◆ **WHAT NEEDS TO BE DONE**
Retype exactly the lines from the first one through the line with "o.location = loc;", including both ends; skip any pictures.
***** DATA BLOCK
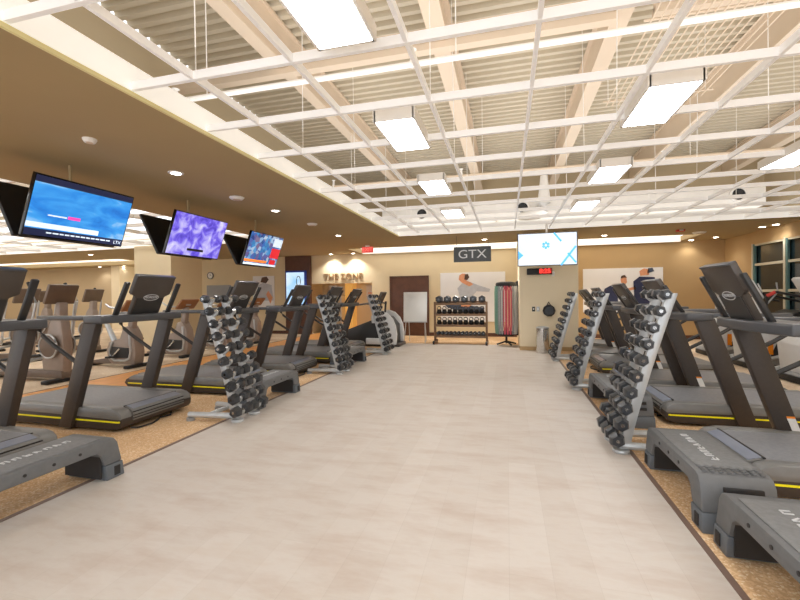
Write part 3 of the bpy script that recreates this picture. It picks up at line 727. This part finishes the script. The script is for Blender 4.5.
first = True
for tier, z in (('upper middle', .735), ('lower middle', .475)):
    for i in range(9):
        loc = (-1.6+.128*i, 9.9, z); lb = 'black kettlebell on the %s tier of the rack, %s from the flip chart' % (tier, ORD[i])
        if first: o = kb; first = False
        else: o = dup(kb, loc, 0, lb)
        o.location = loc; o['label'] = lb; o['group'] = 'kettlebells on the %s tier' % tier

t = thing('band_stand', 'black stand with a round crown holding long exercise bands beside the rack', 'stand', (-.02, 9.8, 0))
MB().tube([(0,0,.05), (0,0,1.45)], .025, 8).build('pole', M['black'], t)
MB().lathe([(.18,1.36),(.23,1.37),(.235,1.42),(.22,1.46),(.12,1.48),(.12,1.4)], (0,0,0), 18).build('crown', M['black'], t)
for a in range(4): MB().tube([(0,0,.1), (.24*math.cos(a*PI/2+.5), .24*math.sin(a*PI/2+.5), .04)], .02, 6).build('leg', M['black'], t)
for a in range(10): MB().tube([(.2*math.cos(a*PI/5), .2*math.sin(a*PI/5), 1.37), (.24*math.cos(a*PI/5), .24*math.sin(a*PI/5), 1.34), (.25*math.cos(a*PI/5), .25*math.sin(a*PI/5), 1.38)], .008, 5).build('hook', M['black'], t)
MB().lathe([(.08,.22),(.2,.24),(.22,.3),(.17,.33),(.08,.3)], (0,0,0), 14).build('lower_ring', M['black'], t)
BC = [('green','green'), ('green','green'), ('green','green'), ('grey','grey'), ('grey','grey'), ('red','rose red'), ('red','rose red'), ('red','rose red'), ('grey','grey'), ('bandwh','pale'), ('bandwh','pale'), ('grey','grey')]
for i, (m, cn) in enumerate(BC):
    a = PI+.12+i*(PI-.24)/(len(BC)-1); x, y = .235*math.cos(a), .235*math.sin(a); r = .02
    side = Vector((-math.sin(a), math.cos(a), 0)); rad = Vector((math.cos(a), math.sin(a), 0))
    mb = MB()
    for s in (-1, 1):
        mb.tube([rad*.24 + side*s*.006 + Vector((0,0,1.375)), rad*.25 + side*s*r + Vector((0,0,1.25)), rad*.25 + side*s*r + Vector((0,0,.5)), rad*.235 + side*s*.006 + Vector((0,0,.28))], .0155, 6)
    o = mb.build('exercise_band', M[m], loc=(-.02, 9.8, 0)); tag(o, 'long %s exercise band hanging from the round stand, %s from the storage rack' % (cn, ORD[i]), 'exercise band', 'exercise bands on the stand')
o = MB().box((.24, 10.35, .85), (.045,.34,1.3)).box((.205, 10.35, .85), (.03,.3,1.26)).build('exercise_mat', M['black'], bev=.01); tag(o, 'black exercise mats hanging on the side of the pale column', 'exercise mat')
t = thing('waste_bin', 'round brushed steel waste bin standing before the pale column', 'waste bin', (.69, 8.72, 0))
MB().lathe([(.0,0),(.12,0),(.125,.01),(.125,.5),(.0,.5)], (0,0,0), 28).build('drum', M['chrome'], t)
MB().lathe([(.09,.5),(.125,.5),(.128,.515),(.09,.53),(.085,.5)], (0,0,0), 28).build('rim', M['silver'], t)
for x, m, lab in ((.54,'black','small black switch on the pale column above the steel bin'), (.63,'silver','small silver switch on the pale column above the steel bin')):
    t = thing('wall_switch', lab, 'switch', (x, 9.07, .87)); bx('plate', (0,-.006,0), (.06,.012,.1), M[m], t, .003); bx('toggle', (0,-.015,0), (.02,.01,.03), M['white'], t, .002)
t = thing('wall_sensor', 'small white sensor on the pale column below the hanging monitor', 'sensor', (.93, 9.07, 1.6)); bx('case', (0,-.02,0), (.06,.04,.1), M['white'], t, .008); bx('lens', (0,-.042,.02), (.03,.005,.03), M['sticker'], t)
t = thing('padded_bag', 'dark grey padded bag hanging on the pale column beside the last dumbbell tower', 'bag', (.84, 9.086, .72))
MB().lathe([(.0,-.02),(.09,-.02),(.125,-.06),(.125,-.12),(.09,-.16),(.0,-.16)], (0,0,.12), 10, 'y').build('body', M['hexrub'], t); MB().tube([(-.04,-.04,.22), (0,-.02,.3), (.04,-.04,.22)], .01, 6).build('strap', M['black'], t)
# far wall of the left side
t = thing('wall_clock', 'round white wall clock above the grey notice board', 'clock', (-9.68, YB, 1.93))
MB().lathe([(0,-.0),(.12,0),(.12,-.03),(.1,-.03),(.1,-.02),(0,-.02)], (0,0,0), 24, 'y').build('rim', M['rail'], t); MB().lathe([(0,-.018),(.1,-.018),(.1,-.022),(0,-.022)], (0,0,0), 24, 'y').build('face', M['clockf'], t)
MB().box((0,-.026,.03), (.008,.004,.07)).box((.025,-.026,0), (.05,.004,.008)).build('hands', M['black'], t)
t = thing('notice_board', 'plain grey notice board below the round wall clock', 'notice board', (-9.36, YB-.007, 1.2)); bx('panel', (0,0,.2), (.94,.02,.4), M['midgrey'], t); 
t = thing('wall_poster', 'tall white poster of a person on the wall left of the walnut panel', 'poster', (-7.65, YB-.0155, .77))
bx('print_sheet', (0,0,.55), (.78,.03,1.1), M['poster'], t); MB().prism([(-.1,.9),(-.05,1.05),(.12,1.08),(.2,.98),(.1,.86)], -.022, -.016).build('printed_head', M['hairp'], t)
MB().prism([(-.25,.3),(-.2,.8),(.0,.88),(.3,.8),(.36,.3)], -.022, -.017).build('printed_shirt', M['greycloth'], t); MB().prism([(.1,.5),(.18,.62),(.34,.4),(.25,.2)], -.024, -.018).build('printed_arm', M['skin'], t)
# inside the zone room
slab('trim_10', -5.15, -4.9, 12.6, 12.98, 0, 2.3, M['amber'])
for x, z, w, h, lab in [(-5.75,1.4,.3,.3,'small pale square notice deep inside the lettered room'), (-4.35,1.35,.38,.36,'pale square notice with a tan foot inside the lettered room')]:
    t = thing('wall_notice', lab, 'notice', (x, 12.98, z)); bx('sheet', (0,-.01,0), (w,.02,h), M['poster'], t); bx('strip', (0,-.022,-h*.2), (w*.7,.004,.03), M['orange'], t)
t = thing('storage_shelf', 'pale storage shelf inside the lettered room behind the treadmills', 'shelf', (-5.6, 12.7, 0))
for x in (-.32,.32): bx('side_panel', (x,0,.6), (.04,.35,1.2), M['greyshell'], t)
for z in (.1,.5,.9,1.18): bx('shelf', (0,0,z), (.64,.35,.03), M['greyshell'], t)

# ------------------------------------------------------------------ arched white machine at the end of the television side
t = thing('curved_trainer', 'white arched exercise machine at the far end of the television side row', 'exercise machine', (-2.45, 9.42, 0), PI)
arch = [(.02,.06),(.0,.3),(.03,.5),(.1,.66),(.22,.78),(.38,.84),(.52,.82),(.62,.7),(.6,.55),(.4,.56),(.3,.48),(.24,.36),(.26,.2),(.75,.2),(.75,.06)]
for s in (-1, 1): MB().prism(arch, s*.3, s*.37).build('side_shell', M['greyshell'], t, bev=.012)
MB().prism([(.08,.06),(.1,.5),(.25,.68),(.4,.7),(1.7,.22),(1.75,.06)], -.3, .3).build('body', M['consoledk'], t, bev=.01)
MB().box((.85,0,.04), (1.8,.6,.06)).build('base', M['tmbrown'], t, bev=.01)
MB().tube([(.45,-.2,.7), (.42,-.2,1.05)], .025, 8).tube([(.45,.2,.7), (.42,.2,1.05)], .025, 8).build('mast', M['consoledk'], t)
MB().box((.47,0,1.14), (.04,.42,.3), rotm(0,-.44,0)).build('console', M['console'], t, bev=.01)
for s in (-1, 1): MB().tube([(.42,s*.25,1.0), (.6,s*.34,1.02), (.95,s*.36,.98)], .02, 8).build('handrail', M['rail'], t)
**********
◆ **EXERCISE ANSWER**
Write part 3 of the bpy script that recreates this picture. It picks up at line 727. This part finishes the script. The script is for Blender 4.5.
first = True
for tier, z in (('upper middle', .735), ('lower middle', .475)):
    for i in range(9):
        loc = (-1.6+.128*i, 9.9, z); lb = 'black kettlebell on the %s tier of the rack, %s from the flip chart' % (tier, ORD[i])
        if first: o = kb; first = False
        else: o = dup(kb, loc, 0, lb)
        o.location = loc; o['label'] = lb; o['group'] = 'kettlebells on the %s tier' % tier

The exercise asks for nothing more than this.